Directive: Retype the opening lines of the listing below, ending with the line that contains "the mat', 'grit')", and leave out any pictures.

(Scenes as source code)
● ● ●

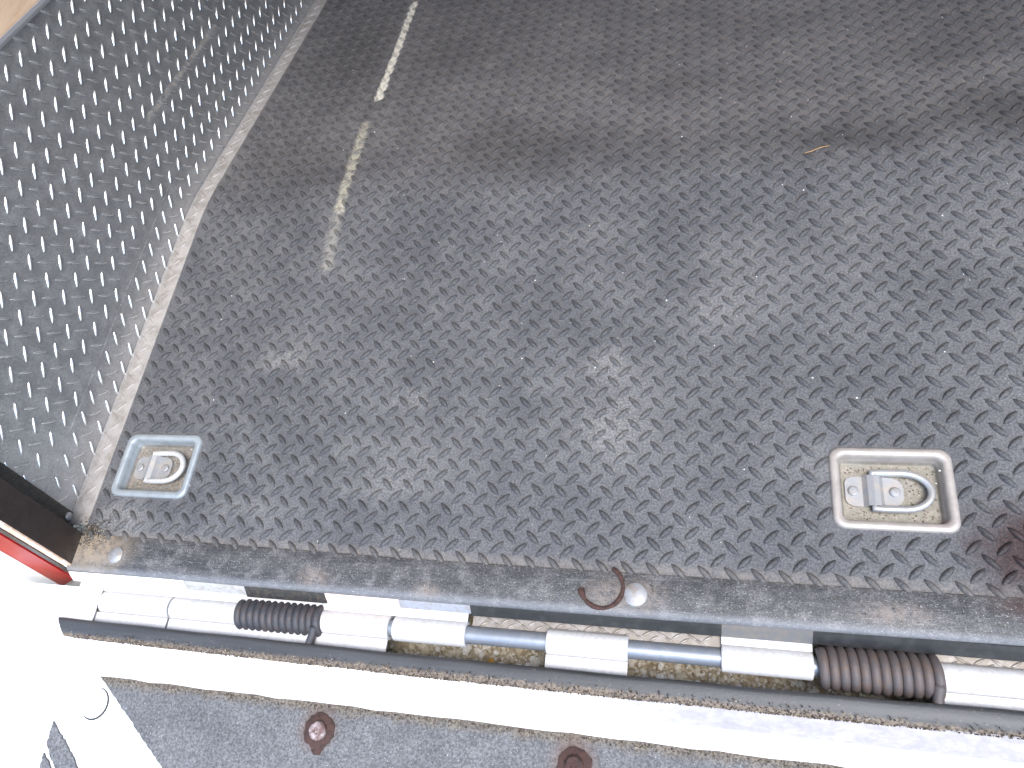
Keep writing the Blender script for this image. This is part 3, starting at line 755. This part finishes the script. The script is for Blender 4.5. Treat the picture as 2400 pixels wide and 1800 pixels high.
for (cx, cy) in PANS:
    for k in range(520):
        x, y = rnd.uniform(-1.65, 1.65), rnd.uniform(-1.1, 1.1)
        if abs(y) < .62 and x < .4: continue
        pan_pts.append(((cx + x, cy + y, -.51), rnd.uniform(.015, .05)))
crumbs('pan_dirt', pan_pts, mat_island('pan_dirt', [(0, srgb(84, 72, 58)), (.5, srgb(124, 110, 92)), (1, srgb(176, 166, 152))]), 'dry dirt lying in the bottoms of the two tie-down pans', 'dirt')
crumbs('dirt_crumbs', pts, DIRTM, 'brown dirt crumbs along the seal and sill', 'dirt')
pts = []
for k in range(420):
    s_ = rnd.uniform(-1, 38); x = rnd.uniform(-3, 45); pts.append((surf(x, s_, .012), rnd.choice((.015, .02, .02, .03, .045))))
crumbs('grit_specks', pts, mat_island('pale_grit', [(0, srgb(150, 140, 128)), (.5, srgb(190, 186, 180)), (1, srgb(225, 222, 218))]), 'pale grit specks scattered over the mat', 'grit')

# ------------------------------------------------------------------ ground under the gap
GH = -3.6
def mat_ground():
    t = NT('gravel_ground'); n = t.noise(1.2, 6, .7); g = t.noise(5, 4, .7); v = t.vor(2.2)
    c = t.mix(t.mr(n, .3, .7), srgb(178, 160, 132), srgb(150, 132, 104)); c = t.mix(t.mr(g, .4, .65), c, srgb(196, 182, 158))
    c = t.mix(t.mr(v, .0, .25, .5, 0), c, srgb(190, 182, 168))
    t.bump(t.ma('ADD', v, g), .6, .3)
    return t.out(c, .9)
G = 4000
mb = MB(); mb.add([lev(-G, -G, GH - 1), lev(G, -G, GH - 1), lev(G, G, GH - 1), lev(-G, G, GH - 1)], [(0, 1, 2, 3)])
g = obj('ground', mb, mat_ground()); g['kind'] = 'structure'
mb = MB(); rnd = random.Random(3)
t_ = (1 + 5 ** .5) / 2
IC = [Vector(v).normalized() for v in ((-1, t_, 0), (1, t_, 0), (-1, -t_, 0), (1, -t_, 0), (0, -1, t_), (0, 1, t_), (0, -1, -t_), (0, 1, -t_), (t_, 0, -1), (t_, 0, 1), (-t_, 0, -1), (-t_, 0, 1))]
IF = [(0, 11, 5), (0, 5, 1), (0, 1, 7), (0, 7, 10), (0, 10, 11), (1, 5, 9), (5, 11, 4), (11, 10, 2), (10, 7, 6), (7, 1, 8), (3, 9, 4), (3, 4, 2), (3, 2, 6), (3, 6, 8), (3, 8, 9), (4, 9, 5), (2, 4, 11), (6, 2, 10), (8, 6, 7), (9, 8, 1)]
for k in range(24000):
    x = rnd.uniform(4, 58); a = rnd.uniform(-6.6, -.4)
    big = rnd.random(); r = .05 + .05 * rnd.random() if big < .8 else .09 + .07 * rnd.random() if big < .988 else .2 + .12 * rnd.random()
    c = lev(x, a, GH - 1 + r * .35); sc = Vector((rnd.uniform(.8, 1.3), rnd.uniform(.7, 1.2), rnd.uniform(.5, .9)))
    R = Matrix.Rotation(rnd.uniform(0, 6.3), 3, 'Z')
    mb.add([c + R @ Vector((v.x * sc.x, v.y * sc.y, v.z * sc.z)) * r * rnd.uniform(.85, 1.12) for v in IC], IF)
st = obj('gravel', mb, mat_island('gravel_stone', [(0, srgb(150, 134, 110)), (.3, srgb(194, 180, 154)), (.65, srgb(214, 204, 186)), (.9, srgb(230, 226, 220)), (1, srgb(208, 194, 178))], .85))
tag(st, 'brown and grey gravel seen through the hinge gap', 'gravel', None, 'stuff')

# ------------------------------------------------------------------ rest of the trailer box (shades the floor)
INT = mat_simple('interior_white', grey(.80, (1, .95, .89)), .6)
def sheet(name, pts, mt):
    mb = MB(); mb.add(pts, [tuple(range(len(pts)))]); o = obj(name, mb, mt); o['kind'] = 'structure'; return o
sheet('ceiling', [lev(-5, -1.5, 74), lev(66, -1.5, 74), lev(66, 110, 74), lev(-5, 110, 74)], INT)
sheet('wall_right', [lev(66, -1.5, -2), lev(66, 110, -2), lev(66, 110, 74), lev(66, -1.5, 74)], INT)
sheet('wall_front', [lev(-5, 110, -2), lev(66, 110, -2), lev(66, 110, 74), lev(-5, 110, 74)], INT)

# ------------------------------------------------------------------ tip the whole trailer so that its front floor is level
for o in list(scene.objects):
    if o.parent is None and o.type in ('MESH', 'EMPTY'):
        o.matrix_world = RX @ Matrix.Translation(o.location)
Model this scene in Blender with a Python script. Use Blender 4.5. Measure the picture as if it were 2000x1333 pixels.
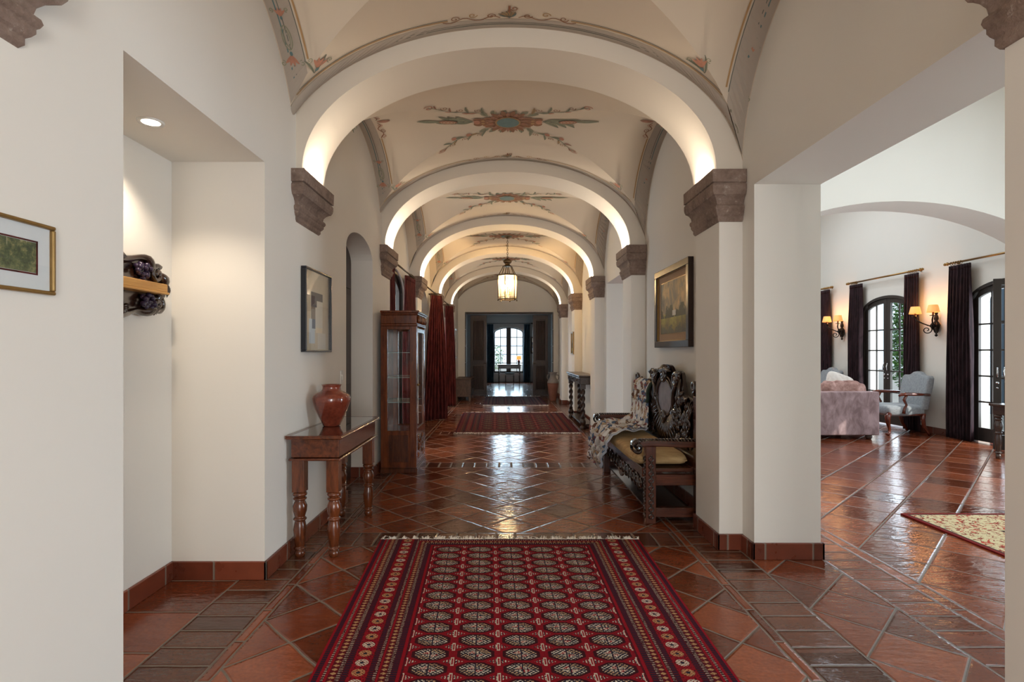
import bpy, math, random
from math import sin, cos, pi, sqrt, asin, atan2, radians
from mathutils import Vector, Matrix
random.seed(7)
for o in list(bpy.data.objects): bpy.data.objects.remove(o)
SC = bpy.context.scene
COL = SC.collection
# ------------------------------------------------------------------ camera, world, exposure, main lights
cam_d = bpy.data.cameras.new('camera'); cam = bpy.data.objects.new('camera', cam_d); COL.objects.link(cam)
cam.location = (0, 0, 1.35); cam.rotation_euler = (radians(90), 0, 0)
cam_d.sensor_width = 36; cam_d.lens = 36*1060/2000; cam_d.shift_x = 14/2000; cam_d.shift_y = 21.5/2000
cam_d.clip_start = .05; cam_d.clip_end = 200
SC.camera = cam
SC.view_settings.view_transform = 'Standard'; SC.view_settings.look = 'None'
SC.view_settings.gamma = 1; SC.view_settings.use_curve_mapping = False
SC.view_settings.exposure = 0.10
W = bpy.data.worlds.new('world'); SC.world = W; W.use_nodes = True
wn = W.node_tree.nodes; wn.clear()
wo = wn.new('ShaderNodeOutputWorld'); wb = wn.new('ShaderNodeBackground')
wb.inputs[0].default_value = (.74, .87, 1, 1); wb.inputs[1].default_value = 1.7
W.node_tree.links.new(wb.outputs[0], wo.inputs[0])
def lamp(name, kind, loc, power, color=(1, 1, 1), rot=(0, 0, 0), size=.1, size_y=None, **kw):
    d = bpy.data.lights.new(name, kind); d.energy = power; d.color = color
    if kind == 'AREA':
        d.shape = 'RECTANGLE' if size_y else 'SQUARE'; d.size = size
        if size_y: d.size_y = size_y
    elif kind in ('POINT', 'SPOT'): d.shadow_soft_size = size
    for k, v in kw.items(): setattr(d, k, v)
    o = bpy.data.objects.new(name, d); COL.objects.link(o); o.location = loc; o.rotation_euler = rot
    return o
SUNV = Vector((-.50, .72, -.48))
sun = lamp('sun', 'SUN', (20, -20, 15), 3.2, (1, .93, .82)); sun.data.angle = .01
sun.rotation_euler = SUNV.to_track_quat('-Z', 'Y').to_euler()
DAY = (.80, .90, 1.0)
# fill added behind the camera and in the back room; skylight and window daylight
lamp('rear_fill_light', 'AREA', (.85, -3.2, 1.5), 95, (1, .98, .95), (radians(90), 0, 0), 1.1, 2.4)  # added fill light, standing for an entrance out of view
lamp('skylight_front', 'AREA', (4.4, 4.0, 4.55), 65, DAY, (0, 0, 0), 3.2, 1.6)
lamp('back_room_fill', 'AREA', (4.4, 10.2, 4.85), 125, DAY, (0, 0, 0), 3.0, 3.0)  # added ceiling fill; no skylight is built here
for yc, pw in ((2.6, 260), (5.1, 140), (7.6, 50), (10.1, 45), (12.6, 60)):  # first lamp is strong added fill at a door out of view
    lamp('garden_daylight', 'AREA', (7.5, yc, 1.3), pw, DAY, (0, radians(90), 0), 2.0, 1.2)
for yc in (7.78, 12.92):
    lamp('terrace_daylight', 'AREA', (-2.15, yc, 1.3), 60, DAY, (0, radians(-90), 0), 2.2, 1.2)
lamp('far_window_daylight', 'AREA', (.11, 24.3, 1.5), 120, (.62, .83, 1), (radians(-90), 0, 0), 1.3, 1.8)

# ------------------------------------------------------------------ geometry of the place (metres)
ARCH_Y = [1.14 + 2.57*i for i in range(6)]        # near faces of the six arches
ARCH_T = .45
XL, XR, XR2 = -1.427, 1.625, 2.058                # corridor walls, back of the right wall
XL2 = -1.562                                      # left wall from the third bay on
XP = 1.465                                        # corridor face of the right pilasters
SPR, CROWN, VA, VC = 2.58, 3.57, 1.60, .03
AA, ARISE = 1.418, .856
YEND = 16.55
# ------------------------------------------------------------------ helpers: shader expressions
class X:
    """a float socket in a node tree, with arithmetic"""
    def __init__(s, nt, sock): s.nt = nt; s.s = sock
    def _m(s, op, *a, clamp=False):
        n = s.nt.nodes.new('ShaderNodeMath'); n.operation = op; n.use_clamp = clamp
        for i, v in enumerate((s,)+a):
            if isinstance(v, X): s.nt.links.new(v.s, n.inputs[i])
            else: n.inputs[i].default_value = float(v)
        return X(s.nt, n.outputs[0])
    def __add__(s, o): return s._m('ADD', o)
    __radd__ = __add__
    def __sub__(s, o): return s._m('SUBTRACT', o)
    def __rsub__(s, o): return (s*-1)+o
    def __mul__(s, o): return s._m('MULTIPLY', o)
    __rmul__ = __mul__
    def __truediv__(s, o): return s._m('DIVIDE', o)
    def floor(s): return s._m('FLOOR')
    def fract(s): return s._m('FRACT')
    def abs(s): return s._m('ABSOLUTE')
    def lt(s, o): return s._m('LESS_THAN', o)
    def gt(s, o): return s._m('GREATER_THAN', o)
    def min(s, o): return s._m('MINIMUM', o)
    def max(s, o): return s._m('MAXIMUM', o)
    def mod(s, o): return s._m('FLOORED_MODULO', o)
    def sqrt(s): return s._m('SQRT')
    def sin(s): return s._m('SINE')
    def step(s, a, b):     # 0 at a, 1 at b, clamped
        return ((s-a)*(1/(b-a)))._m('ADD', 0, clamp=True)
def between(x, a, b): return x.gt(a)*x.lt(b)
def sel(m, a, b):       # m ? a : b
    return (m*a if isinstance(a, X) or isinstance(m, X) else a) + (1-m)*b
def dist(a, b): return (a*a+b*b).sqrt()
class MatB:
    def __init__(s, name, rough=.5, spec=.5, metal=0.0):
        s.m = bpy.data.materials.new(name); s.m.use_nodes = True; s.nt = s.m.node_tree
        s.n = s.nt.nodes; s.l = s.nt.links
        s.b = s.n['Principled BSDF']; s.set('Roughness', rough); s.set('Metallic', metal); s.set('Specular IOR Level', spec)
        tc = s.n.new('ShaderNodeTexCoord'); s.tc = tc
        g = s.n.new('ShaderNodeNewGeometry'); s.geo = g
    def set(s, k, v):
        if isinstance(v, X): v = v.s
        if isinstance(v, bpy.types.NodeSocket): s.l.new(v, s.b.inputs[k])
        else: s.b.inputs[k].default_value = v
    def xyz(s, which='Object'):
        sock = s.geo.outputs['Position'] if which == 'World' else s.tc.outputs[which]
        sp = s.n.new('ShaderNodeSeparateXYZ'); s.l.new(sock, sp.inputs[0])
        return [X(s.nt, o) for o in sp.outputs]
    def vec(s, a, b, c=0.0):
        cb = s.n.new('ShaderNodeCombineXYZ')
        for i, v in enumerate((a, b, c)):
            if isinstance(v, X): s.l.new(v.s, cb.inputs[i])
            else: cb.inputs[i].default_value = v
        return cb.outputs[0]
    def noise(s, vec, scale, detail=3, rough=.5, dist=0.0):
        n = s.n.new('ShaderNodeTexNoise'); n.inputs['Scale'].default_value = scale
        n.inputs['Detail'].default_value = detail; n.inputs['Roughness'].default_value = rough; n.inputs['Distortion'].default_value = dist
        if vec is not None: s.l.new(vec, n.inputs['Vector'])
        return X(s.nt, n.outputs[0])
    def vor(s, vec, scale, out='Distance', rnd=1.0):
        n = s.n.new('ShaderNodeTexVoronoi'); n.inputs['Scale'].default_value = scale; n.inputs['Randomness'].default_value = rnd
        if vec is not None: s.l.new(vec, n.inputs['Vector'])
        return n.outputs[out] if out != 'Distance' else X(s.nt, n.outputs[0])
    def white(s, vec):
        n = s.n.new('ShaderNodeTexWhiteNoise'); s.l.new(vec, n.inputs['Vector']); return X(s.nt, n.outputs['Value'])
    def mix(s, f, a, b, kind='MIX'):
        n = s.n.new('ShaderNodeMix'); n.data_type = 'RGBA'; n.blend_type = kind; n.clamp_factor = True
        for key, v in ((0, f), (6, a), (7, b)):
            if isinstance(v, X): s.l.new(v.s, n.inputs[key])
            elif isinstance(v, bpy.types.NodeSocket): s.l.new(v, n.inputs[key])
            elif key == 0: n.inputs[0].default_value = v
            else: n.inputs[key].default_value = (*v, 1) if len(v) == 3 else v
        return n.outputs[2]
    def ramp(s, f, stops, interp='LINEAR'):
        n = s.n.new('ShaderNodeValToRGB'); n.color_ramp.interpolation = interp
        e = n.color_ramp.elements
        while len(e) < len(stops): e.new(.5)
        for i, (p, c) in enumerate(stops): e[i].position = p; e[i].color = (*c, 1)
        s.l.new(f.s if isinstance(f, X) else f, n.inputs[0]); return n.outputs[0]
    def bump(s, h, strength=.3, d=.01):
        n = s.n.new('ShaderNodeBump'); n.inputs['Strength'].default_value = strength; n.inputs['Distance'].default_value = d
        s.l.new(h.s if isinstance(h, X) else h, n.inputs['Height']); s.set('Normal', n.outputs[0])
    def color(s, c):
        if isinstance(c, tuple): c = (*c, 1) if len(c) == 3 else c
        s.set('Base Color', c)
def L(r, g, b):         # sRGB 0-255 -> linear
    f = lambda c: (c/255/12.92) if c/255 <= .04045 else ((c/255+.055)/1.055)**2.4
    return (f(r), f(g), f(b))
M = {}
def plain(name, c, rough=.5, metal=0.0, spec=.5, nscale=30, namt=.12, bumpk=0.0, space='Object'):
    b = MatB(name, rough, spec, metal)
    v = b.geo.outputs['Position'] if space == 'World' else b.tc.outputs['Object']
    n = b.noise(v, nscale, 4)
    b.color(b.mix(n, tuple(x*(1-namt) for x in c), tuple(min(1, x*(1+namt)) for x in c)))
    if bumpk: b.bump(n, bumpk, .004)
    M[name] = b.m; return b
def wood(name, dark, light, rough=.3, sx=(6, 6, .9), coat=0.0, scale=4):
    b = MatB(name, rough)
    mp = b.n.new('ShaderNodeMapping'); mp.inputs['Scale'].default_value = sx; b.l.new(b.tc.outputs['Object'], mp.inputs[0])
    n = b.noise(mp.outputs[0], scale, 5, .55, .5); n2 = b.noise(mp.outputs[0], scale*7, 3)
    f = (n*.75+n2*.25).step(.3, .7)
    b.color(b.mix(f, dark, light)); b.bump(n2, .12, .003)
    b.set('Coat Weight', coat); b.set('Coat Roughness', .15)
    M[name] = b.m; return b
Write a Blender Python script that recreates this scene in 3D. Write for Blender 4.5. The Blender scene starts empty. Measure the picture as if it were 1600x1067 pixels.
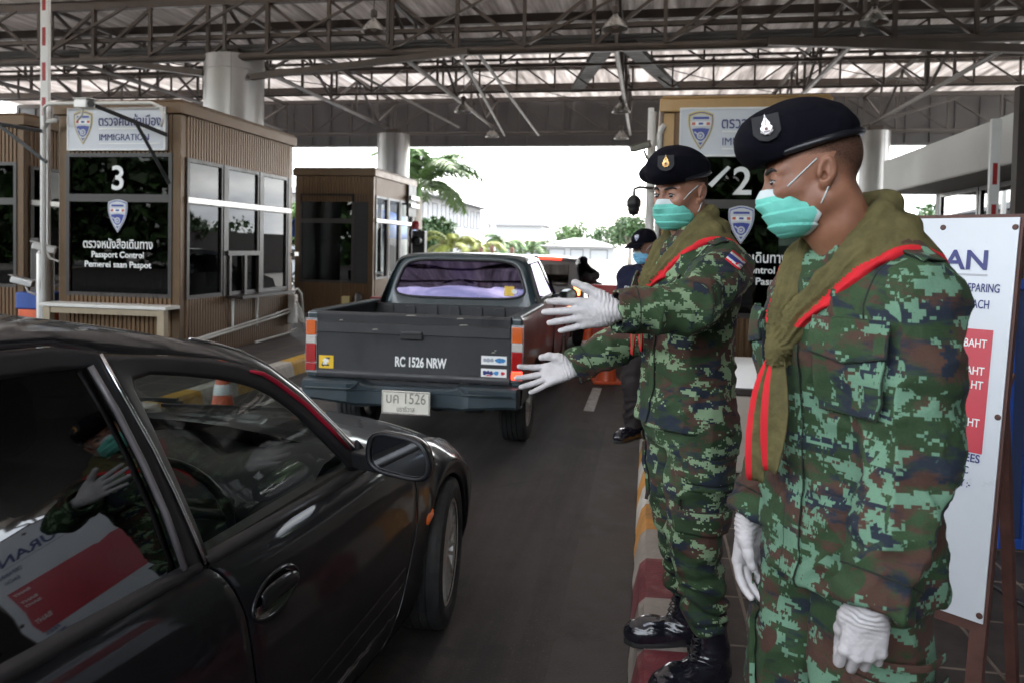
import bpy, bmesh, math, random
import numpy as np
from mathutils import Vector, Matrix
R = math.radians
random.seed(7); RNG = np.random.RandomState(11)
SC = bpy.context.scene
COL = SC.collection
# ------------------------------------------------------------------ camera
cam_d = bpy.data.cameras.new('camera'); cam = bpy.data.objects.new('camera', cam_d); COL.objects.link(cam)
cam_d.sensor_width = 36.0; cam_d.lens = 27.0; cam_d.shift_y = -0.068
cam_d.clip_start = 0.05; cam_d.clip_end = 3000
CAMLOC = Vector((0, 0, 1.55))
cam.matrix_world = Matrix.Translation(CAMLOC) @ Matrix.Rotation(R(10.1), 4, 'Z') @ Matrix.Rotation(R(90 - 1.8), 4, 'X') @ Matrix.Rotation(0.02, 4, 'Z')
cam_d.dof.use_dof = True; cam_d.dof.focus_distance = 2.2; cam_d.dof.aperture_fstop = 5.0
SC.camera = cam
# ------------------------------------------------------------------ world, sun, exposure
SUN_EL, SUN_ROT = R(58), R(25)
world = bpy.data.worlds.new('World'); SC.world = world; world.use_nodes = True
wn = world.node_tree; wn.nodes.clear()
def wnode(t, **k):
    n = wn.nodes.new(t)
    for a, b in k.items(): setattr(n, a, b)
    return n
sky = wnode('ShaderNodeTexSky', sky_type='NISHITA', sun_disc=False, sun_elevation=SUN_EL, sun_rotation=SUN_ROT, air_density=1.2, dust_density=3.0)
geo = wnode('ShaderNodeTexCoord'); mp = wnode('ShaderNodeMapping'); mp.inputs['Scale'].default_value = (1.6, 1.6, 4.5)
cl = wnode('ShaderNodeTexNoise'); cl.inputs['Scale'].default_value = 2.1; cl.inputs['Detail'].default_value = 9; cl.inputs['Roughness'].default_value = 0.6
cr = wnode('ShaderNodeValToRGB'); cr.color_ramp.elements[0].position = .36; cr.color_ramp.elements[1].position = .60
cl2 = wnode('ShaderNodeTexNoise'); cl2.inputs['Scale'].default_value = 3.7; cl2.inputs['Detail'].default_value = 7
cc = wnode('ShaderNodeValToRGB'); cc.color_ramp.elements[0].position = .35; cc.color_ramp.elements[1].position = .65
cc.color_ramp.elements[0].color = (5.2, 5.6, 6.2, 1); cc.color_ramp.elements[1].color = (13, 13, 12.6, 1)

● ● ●

Expected answer:
Keep writing the Blender script for this image. This is part 3, starting at line 755. This part finishes the script. The script is for Blender 4.5. Treat the picture as 2400 pixels wide and 1800 pixels high.
for (cx, cy) in PANS:
    for k in range(520):
        x, y = rnd.uniform(-1.65, 1.65), rnd.uniform(-1.1, 1.1)
        if abs(y) < .62 and x < .4: continue
        pan_pts.append(((cx + x, cy + y, -.51), rnd.uniform(.015, .05)))
crumbs('pan_dirt', pan_pts, mat_island('pan_dirt', [(0, srgb(84, 72, 58)), (.5, srgb(124, 110, 92)), (1, srgb(176, 166, 152))]), 'dry dirt lying in the bottoms of the two tie-down pans', 'dirt')
crumbs('dirt_crumbs', pts, DIRTM, 'brown dirt crumbs along the seal and sill', 'dirt')
pts = []
for k in range(420):
    s_ = rnd.uniform(-1, 38); x = rnd.uniform(-3, 45); pts.append((surf(x, s_, .012), rnd.choice((.015, .02, .02, .03, .045))))
crumbs('grit_specks', pts, mat_island('pale_grit', [(0, srgb(150, 140, 128)), (.5, srgb(190, 186, 180)), (1, srgb(225, 222, 218))]), 'pale grit specks scattered over the mat', 'grit')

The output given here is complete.